The answer is to build the suffix trees of all of the strings individually, then intersect them. A suffix tree is like a trie that contains all suffixes of one string simultaneously.

Building a suffix tree for a fixed alphabet is O(n) with Ukkonen's algorithm . (If you don't like that explanation, you can use google to find others.) If you have m trees of size n , this is time O(nm) .

Intersecting suffix trees is a question of traversing them in parallel, only going further when you can go further in all trees. If you have m trees of size n , this operation can be done in time no more than O(nm) .

The overall time of this algorithm is time O(nm) . Given that just reading the strings is of time O(nm) , you can't do better than that.

---

Adding a small amount of detail, suppose that your suffix tree is written as one character per node. So each node is just a dictionary whose keys are characters and whose values are the rest of the tree. So to us your example, for the string ABABA the diagram at https://imgur.com/a/tnVlSI1 would turn into a data structure something like (see below) this one:

{
    'A': {
        'B': {
            '': None,
            'A': {
                'B': {
                    '': None
                }
            }
        }
    },
    'B': {
        '': None
        'A': {
            'B': {
                '': None
            }
        }
    }
}

And likewise BABA would turn into:

{
    'A': {
        '': None
        'B': {
            'A': {
                '': None
            }
        }
    },
    'B': {
        'A': {
            '': None,
            'B': {
                'A': {
                    '': None
                }
            }
        }
    }
}

With data structures that look like this, naive Python to compare them looks like:

def tree_intersection_depth (trees):
    best_depth = 0
    for (char, deeper) in trees[0].items():
        if deeper is None:
            continue
        failed = False

        deepers = [deeper]
        for tree in trees[1:]:
            if char in tree:
                deepers.append(tree[char])
            else:
                failed = True
                break

        if failed:
            continue

        depth = 1 + tree_intersection_depth(deepers)
        if best_depth < depth:
            best_depth = depth

    return best_depth

And you would call it like tree_intersection_depth([tree1, tree2, tree3, ...]) .

With the above two trees it does indeed give 3 as the answer.

Now I actually cheated in writing out that data structure. What makes suffix trees efficient is that you DON'T actually have a data structure that looks like that. You have one that reuses all of the repeated structures. So the code to simulate setting up the data structures and calling it looks like this:

b_ = {'B': {'': None}}
ab_ = {'': None, 'A': b_}
bab_ = {'B': ab_}
abab = {'A': bab_, 'B': ab_}

a_ = {'A': {'': None}}
ba_ = {'': None, 'B': a_}
aba_ = {'A': ba_}
baba = {'B': aba_, 'A': ba_}

print(tree_intersection_depth([abab, baba]))

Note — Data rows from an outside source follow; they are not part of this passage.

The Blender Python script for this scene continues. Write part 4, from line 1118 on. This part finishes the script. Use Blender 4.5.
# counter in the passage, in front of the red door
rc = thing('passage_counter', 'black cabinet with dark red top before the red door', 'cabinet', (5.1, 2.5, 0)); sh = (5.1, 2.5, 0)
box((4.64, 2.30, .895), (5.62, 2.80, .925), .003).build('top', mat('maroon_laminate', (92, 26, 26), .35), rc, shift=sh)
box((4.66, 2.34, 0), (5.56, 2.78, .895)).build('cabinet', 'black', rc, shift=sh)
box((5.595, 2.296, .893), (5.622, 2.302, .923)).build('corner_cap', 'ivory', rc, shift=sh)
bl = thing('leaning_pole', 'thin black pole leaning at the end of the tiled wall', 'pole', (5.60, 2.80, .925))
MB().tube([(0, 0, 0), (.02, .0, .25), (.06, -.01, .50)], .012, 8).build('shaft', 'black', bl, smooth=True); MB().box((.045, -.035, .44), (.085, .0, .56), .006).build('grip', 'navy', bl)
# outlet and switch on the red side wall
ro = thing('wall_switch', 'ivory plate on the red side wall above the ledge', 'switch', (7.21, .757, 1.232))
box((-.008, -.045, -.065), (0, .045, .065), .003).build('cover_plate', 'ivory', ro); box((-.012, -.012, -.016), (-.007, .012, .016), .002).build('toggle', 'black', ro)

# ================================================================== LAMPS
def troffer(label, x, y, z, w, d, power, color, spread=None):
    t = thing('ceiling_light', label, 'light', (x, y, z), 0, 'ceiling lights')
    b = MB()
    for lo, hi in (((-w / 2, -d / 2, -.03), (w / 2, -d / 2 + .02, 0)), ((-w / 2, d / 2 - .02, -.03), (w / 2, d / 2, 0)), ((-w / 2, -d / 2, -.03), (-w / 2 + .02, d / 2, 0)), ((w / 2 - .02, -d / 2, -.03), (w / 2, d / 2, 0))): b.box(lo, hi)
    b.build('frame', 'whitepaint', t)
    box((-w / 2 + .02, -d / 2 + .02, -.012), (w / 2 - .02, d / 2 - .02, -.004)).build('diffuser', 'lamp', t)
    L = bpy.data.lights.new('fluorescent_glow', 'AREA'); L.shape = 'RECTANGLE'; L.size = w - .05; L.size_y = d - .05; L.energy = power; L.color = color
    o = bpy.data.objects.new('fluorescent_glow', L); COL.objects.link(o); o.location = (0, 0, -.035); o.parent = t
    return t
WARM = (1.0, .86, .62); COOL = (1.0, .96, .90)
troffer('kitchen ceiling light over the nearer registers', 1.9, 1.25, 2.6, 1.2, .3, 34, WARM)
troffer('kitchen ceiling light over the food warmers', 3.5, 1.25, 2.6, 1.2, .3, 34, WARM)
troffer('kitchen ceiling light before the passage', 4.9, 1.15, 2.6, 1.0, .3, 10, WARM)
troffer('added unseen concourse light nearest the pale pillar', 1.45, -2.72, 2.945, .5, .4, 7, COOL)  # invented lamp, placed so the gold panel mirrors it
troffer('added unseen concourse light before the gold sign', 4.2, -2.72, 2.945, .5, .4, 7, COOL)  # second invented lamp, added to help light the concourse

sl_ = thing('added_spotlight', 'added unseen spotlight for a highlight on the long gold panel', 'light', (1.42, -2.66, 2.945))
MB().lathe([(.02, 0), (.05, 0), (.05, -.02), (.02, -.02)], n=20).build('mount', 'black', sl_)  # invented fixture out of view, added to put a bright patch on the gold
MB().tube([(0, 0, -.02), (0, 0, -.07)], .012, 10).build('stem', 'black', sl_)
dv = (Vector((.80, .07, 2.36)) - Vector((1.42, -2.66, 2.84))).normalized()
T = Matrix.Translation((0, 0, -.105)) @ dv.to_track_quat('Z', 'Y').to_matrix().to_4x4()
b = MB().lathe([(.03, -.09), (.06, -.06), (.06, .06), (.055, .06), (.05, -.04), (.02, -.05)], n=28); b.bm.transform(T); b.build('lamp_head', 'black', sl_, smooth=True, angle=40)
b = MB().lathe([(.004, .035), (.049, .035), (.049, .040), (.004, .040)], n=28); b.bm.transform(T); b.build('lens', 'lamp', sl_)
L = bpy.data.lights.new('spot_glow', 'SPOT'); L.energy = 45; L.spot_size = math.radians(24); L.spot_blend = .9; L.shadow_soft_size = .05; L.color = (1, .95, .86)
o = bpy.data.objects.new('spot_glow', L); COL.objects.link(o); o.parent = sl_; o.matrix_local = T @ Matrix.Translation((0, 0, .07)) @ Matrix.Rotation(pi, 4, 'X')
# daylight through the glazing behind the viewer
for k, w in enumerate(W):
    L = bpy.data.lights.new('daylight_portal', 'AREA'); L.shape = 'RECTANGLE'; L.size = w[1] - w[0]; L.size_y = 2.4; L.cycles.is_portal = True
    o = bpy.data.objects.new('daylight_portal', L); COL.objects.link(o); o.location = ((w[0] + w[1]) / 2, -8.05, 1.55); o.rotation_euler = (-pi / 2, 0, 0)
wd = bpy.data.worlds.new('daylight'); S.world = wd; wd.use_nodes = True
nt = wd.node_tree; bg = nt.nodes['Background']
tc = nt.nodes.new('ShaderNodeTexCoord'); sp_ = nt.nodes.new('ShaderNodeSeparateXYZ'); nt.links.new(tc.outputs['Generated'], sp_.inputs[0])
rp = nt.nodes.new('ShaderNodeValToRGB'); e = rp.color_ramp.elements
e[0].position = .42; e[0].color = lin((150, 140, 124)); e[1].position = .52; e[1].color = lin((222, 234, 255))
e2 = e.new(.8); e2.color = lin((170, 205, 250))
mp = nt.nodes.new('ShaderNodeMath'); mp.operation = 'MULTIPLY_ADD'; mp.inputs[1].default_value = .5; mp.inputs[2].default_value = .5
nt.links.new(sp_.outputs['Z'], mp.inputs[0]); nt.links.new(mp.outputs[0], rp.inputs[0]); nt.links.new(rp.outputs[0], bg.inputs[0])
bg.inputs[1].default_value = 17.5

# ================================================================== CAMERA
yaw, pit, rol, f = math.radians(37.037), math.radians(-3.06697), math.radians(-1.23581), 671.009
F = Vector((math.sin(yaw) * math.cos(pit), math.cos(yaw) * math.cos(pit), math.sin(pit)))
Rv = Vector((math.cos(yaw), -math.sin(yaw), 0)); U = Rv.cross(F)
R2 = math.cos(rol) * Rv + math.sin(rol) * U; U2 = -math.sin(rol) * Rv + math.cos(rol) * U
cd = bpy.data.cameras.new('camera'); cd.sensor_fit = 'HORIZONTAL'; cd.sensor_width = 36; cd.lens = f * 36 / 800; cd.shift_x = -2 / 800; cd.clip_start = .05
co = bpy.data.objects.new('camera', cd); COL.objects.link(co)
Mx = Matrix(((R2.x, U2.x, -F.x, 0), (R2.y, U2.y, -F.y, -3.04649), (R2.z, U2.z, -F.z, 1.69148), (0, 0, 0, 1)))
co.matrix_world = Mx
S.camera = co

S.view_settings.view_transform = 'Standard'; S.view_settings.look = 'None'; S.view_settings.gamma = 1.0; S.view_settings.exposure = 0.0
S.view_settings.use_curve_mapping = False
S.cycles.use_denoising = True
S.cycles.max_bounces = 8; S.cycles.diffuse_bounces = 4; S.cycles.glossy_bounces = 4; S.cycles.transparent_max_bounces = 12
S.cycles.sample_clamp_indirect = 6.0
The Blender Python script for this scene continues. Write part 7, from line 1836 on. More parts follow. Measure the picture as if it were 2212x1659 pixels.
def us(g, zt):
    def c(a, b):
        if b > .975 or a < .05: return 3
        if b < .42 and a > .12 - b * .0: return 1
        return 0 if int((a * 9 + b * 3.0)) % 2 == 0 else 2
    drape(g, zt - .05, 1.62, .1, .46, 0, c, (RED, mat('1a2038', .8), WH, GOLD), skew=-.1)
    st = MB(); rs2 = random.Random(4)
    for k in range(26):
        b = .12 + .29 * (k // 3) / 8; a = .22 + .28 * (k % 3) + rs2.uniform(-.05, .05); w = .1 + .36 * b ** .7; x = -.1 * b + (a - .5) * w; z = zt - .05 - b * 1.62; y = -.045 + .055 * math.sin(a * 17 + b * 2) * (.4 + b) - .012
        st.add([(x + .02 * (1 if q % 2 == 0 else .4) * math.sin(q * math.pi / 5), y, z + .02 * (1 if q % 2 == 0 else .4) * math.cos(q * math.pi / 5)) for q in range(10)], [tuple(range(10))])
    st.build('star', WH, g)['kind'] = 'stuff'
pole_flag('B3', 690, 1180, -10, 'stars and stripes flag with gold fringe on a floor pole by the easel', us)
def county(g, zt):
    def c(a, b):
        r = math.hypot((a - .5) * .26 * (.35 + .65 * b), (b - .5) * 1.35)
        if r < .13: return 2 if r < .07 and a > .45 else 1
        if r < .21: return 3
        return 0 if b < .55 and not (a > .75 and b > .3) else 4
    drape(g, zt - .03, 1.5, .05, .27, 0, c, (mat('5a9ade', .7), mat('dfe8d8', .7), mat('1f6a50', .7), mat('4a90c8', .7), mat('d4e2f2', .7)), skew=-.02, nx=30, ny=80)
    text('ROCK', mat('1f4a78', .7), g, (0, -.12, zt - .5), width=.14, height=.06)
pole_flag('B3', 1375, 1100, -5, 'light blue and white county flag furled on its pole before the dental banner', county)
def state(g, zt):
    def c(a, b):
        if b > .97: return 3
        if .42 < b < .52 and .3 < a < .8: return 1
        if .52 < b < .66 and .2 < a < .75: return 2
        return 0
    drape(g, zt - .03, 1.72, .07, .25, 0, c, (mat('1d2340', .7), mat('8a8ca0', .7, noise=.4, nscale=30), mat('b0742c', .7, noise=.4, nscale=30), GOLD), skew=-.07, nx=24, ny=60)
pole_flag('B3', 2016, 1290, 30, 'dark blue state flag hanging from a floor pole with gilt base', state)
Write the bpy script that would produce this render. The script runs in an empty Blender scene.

And now we can see that to get the promised performance, there is a missing step. The problem is that while the size of the tree is O(n) , while searching it we will potentially visit O(n^2) substrings. In your case you don't have to worry about that, because the substrings are guaranteed to never go to depth more than 60. But in the fully general case you would need to add memoization so that when recursion results in comparing data structures that you have seen before, you immediately return the old answer, and not the new one. (In Python you would use the id() method to compare the address of the object to ones you've seen before. In C++, have a set of pointer tuples for the same purpose.)